*Data provided:*

%%

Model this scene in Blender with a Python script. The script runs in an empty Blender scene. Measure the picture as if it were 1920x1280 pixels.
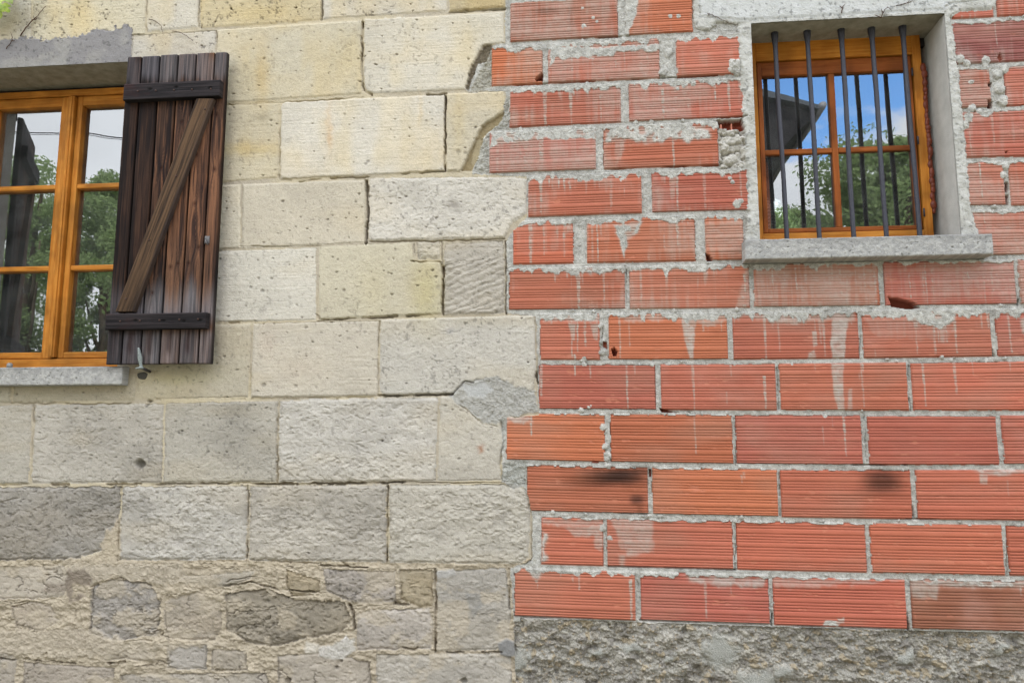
import bpy, bmesh, math, random
import numpy as np
from mathutils import Vector, Matrix
R_ = math.radians
random.seed(5)
SC = bpy.context.scene
COL = SC.collection

# ------------------------------------------------------------------ camera
D = 3.27                       # distance camera - wall plane (Y = 0)
EYE = 1.60
YAW, PITCH, ROLL, F = 0.102092, 0.134049, 0.001461, 1461.9   # F in pixels of a 1920 wide picture
def cam_axes():
    cy, sy, cp, sp, cr, sr = math.cos(YAW), math.sin(YAW), math.cos(PITCH), math.sin(PITCH), math.cos(ROLL), math.sin(ROLL)
    f = np.array([-sy*cp, cy*cp, sp]); rt = np.array([cy, sy, 0.0]); up = np.cross(rt, f)
    return cr*rt + sr*up, cr*up - sr*rt, f
RT, UP, FW = cam_axes()
cam_d = bpy.data.cameras.new('camera'); cam = bpy.data.objects.new('camera', cam_d); COL.objects.link(cam)
M = Matrix(((RT[0], UP[0], -FW[0], 0), (RT[1], UP[1], -FW[1], -D), (RT[2], UP[2], -FW[2], EYE), (0, 0, 0, 1)))
cam.matrix_world = M
cam_d.sensor_width = 36.0; cam_d.lens = F*36.0/1920.0
cam_d.clip_start = 0.05; cam_d.clip_end = 2000
SC.camera = cam
SC.render.resolution_x = 1024; SC.render.resolution_y = 682

def at(px, py, d=0.0):
    """point on the vertical plane Y = d seen at photo pixel px, py -> (X, Z)"""
    v = FW + (px-960)/F*RT - (py-640)/F*UP
    t = (D+d)/v[1]
    return v[0]*t, EYE + v[2]*t
def P3(px, py, d=0.0):
    x, z = at(px, py, d); return Vector((x, d, z))
def topx(X, Z, d=0.0):
    vx, vy, vz = X, D+d, Z-EYE
    a = vx*RT[0]+vy*RT[1]+vz*RT[2]; b = vx*UP[0]+vy*UP[1]+vz*UP[2]; c = vx*FW[0]+vy*FW[1]+vz*FW[2]
    return 960+F*a/c, 640-F*b/c

# ------------------------------------------------------------------ world, sun, exposure
SUN_EL, SUN_AZ = R_(58), R_(200)      # azimuth measured so the light comes over the camera's shoulder
w = bpy.data.worlds.new("World"); SC.world = w; w.use_nodes = True
nt = w.node_tree; nt.nodes.clear()
def N(t, tree, **k):
    n = tree.nodes.new(t)
    for a, b in k.items(): setattr(n, a, b)
    return n
out = N('ShaderNodeOutputWorld', nt); bg = N('ShaderNodeBackground', nt); bg.inputs[1].default_value = 0.15
sky = N('ShaderNodeTexSky', nt, sky_type='NISHITA', sun_disc=False)
sky.sun_elevation = SUN_EL; sky.sun_rotation = SUN_AZ; sky.air_density = 1.0; sky.dust_density = 1.0; sky.ozone_density = 3.0
tc = N('ShaderNodeTexCoord', nt)
mp = N('ShaderNodeMapping', nt); mp.inputs['Scale'].default_value = (1.6, 1.6, 3.4); mp.inputs['Location'].default_value = (0.35, 0.2, 0.1)
cn = N('ShaderNodeTexNoise', nt); cn.inputs['Scale'].default_value = 1.7; cn.inputs['Detail'].default_value = 9; cn.inputs['Roughness'].default_value = 0.56
sep = N('ShaderNodeSeparateXYZ', nt)
nt.links.new(tc.outputs['Generated'], mp.inputs[0]); nt.links.new(mp.outputs[0], cn.inputs[0]); nt.links.new(tc.outputs['Generated'], sep.inputs[0])
# broken overcast, brightest towards the zenith, with one blue gap
gap = FW + (1600-960)/F*RT - (-40-640)/F*UP; gap = np.array([gap[0], -gap[1], gap[2]]); gap /= np.linalg.norm(gap)
nrm = N('ShaderNodeVectorMath', nt, operation='NORMALIZE'); nt.links.new(tc.outputs['Generated'], nrm.inputs[0])
dot = N('ShaderNodeVectorMath', nt, operation='DOT_PRODUCT'); dot.inputs[1].default_value = tuple(gap); nt.links.new(nrm.outputs[0], dot.inputs[0])
ac = N('ShaderNodeMath', nt, operation='ARCCOSINE'); nt.links.new(dot.outputs['Value'], ac.inputs[0])
nz_ = N('ShaderNodeMath', nt, operation='MULTIPLY_ADD'); nz_.inputs[1].default_value = .42; nt.links.new(cn.outputs[0], nz_.inputs[0]); nt.links.new(ac.outputs[0], nz_.inputs[2])
mr = N('ShaderNodeMapRange', nt, interpolation_type='SMOOTHSTEP'); mr.inputs[1].default_value = .405; mr.inputs[2].default_value = .435
nt.links.new(nz_.outputs[0], mr.inputs[0])
cr = N('ShaderNodeMapRange', nt); cr.inputs[1].default_value = .3; cr.inputs[2].default_value = .75; cr.inputs[3].default_value = 1.12; cr.inputs[4].default_value = .78
nt.links.new(cn.outputs[0], cr.inputs[0])
ez = N('ShaderNodeMapRange', nt); ez.inputs[1].default_value = .25; ez.inputs[2].default_value = 1.0; ez.inputs[3].default_value = 12.5; ez.inputs[4].default_value = 18.5
nt.links.new(sep.outputs[2], ez.inputs[0])
crz = N('ShaderNodeMath', nt, operation='MULTIPLY'); nt.links.new(cr.outputs[0], crz.inputs[0]); nt.links.new(ez.outputs[0], crz.inputs[1])
cc = N('ShaderNodeCombineColor', nt)
for i, s_ in enumerate((.96, .99, 1.04)):
    q = N('ShaderNodeMath', nt, operation='MULTIPLY'); q.inputs[1].default_value = s_; nt.links.new(crz.outputs[0], q.inputs[0]); nt.links.new(q.outputs[0], cc.inputs[i])
mx = N('ShaderNodeMix', nt, data_type='RGBA')
hsv = N('ShaderNodeHueSaturation', nt); hsv.inputs['Saturation'].default_value = 1.2; hsv.inputs['Value'].default_value = 3.7
nt.links.new(sky.outputs[0], hsv.inputs['Color'])
nt.links.new(mr.outputs[0], mx.inputs[0]); nt.links.new(hsv.outputs[0], mx.inputs[6]); nt.links.new(cc.outputs[0], mx.inputs[7])
nt.links.new(mx.outputs[2], bg.inputs[0]); nt.links.new(bg.outputs[0], out.inputs[0])

sd = bpy.data.lights.new('sun', 'SUN'); sd.energy = 4.4; sd.angle = R_(.5); sd.color = (1.0, 0.96, 0.90)
so = bpy.data.objects.new('sun', sd); COL.objects.link(so)
sdir = Vector((0.35, 0.62, 1.15)).normalized()           # towards the sun: behind the wall, whose near face lies in open shade
so.rotation_euler = sdir.to_track_quat('Z', 'Y').to_euler()
sky.sun_elevation = math.asin(sdir.z); sky.sun_rotation = math.atan2(sdir.x, sdir.y)
SC.view_settings.view_transform = 'Standard'; SC.view_settings.look = 'None'
SC.view_settings.exposure = 0.72; SC.view_settings.gamma = 1.0
SC.cycles.max_bounces = 6; SC.cycles.transparent_max_bounces = 12

# ------------------------------------------------------------------ helpers
def s2l(c, k=1.0):
    c = np.asarray(c, float)/255.0
    l = np.where(c <= 0.04045, c/12.92, ((c+0.055)/1.055)**2.4)
    return l*k
KA = 0.70                       # photo colour -> albedo
def C(*rgb): return s2l(rgb, KA)

def thing(name, label, cat, loc=(0, 0, 0), group=None):
    o = bpy.data.objects.new(name, None); COL.objects.link(o); o.location = loc
    o['label'] = label; o['category'] = cat
    if group: o['group'] = group
    if 'wall' in name: o['kind'] = 'thing'
    return o
def link(name, me, mat, parent=None, label=None):
    o = bpy.data.objects.new(name, me); COL.objects.link(o)
    if mat: me.materials.append(mat)
    if parent: 
        o.parent = parent
        bpy.context.view_layer.update()
        o.matrix_parent_inverse = parent.matrix_world.inverted()
    if label: o['label'] = label
    return o
def empty(name, loc, parent=None, label=None):
    o = bpy.data.objects.new(name, None); COL.objects.link(o); o.location = loc
    if parent:
        o.parent = parent; bpy.context.view_layer.update(); o.matrix_parent_inverse = parent.matrix_world.inverted()
    if label: o['label'] = label
    bpy.context.view_layer.update()
    return o

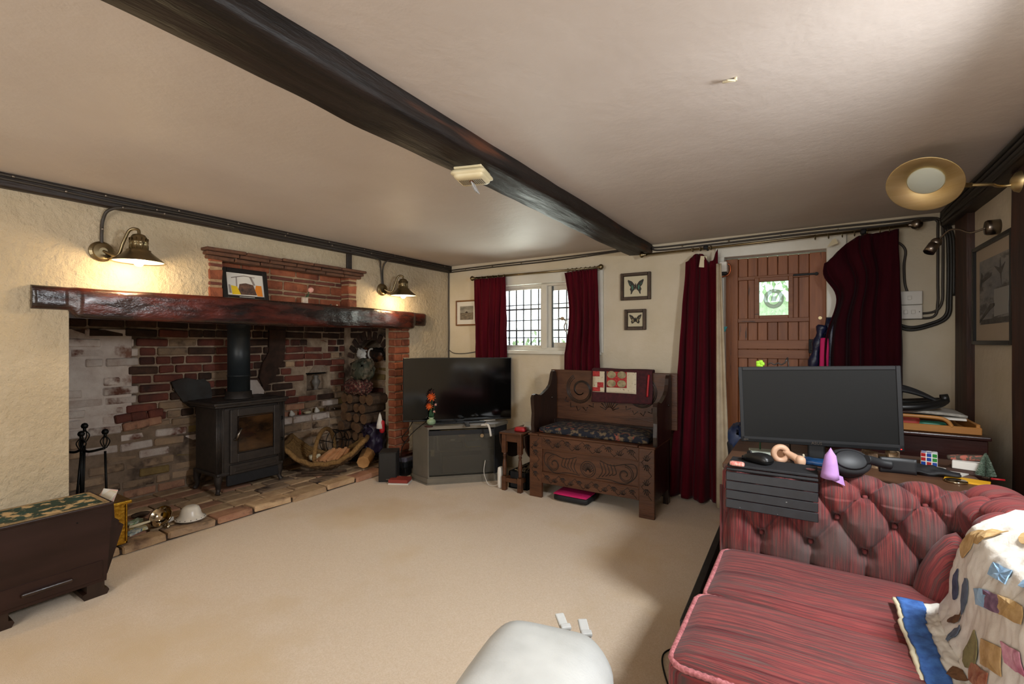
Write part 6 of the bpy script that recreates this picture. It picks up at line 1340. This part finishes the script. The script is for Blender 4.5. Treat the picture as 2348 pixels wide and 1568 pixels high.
part('bark_half', P(BZ(2.1, 4.5)), m_birch, bc_); part('bark_half', P(BZ(-1.2, 1.2)), m_birch, bc_)
part('bark_back', P(lambda m: box(m, p+Vector((0, .045, .025)), (.05, .01, .05), None, .003)), m_birch, bc_)
cbx = thing('puzzle_cube', 'small multicoloured twisting puzzle cube with white edges on the desk', 'puzzle cube', at_desk(2135, 1072))
p = at_desk(2134, 1070)+Vector((0, .03, 0)); CT = LM(p.x, p.y, DKZ+.030, -.18); S_ = .056
part('cube_body', TB(lambda m: box(m, (0, 0, 0), (S_, S_, S_), None, .003, 2), CT), m_white, cbx)
cols = [M('cube_'+n, c, rough=.3) for n, c in (('red', '#a01414'), ('blue', '#123a8a'), ('green', '#1f7a2a'), ('yellow', '#c9b21a'), ('orange', '#c95a12'), ('white', '#c9cfd4'))]
r = random.Random(4)
for i in range(3):
    for j in range(3):
        d_ = (i-1)*S_/3; e_ = (j-1)*S_/3; t_ = S_/3-.0035
        part('facelet', TB(lambda m: box(m, (d_, -S_/2, e_), (t_, .002, t_), None, .0008), CT), cols[r.choice((0, 1, 2, 0, 5))], cbx)
        part('facelet', TB(lambda m: box(m, (-S_/2, d_, e_), (.002, t_, t_), None, .0008), CT), cols[r.choice((0, 3, 4, 2))], cbx)
        part('facelet', TB(lambda m: box(m, (d_, e_, S_/2), (t_, t_, .002), None, .0008), CT), cols[r.choice((1, 5, 5, 2))], cbx)
p = at_desk(2115, 1085); solo('face_mask', TB(lambda m: grid(m, 24, 12, lambda u, v: Vector((lerp(-.125, .125, u), (v-.5)*.11*(1-.4*abs(2*u-1)), .012+.022*math.sin(v*PI)*math.sin(u*PI)+.012*nz(u*7, v*5)))), LM(p.x-.01, p.y, DKZ, -.12)), m_blackm, 'crumpled black cloth on the desk behind the sofa arm', 'cloth', solid=.004)
p = at_desk(2170, 1085); solo('letter', TB(lambda m: box(m, (0, 0, .003), (.14, .10, .004)), LM(p.x, p.y+.03, DKZ, -.5)), m_paper, 'white printed letter under the puzzle cube', 'letter')
p = at_desk(2228, 1088); solo('book', TB(lambda m: (box(m, (0, 0, .008), (.13, .10, .014), None, .001)), LM(p.x, p.y+.035, DKZ, -.3)), M('brown_book_cover', '#3a2219', rough=.5), 'brown covered book at the bottom of the desk pile', 'book')
solo('book', TB(lambda m: (box(m, (.008, 0, .032), (.115, .085, .032), None, .002)), LM(p.x, p.y+.04, DKZ, -.25)), m_paper, 'thick white-edged book on top of the brown one', 'book')
solo('spectacle_pouch', TB(lambda m: softbox(m, (0, 0, .060), (.125, .035, .022), .010, 5, None, rot(0, -.12, 0)), LM(p.x-.005, p.y+.045, DKZ, -.15)), M('patterned_pouch', '#4a4136', '#a35a4a', rough=.8, scale=45, lo=.5, hi=.55), 'brown patterned pouch on top of the white book', 'pouch')
p = at_desk(2225, 1105); solo('envelope', TB(lambda m: box(m, (0, 0, .003), (.13, .075, .006), None, .001), LM(p.x-.01, p.y+.0, DKZ, -.25)), m_yellow, 'yellow card folder at the desk edge', 'envelope')
p = at_desk(2192, 1106); solo('tin_lid', P(lambda m: lathe(m, [(0, 0), (.032, 0), (.035, .003), (.035, .007), (.031, .010), (0, .009)], Vector((p.x, p.y, DKZ)), 28)), m_silver, 'small round silver tin beside the yellow folder', 'tin')
tre = thing('miniature_tree', 'tiny frosted bottle-brush fir tree at the right end of the desk', 'ornament', at_desk(2265, 1100))
p = at_desk(2262, 1098)+Vector((.0, .01, 0)); r = random.Random(9)
def needles(m):
    for k in range(420):
        t = k/420; z = .008+.088*t; rr = .030*(1-t)**.85+.002; a = k*2.4
        q = p+Vector((0, 0, z)); tube(m, [q, q+Vector((rr*math.cos(a), rr*math.sin(a), .004+.002*r.random()))], .0009, 3, smooth=False)
part('branches', P(needles), M('frosted_fir', '#2c4632', '#7f9180', rough=.8, scale=160), tre).__setitem__('kind', 'stuff')
part('trunk', P(lambda m: (cyl(m, p, p+Vector((0, 0, .10)), .002, n=6), cyl(m, p, p+Vector((0, 0, .008)), .012, n=12))), m_bark, tre)
solo('pen', P(lambda m: tube(m, [p+Vector((.01, -.02, .005)), p+Vector((.05, -.02, .005))], .004, 8)), m_red, 'red and white pen end beside the miniature tree', 'pen')
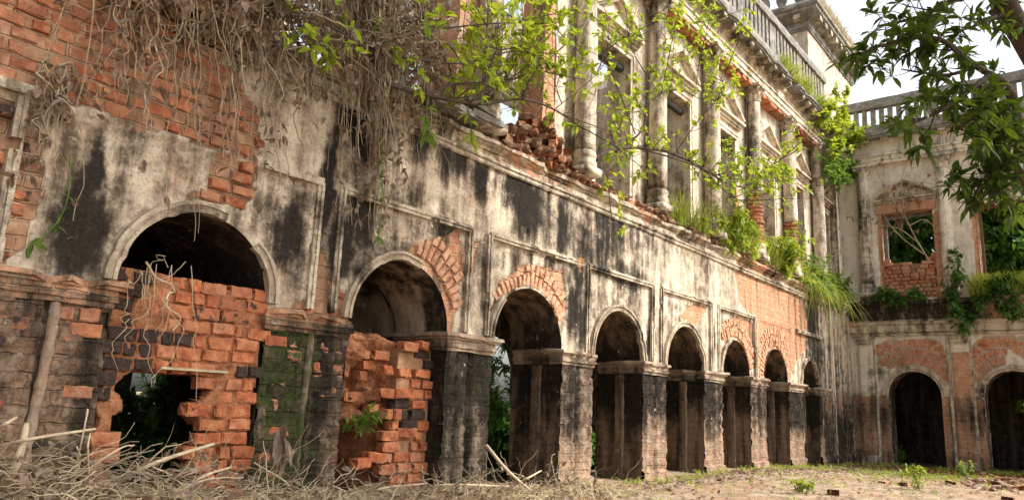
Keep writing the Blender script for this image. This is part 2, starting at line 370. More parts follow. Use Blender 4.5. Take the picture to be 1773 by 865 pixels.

%%

*What you are asked to do:* Return only the lines from the start of the data through the line that contains "COL = SC.collection", please, copying them exactly and omitting all pictures.

*Full response:*
Model this scene in Blender with a Python script. The script runs in an empty Blender scene. Measure the picture as if it were 1920x1280 pixels.
import bpy, bmesh, math, random
import numpy as np
from mathutils import Vector, Matrix
R_ = math.radians
random.seed(5)
SC = bpy.context.scene
COL = SC.collection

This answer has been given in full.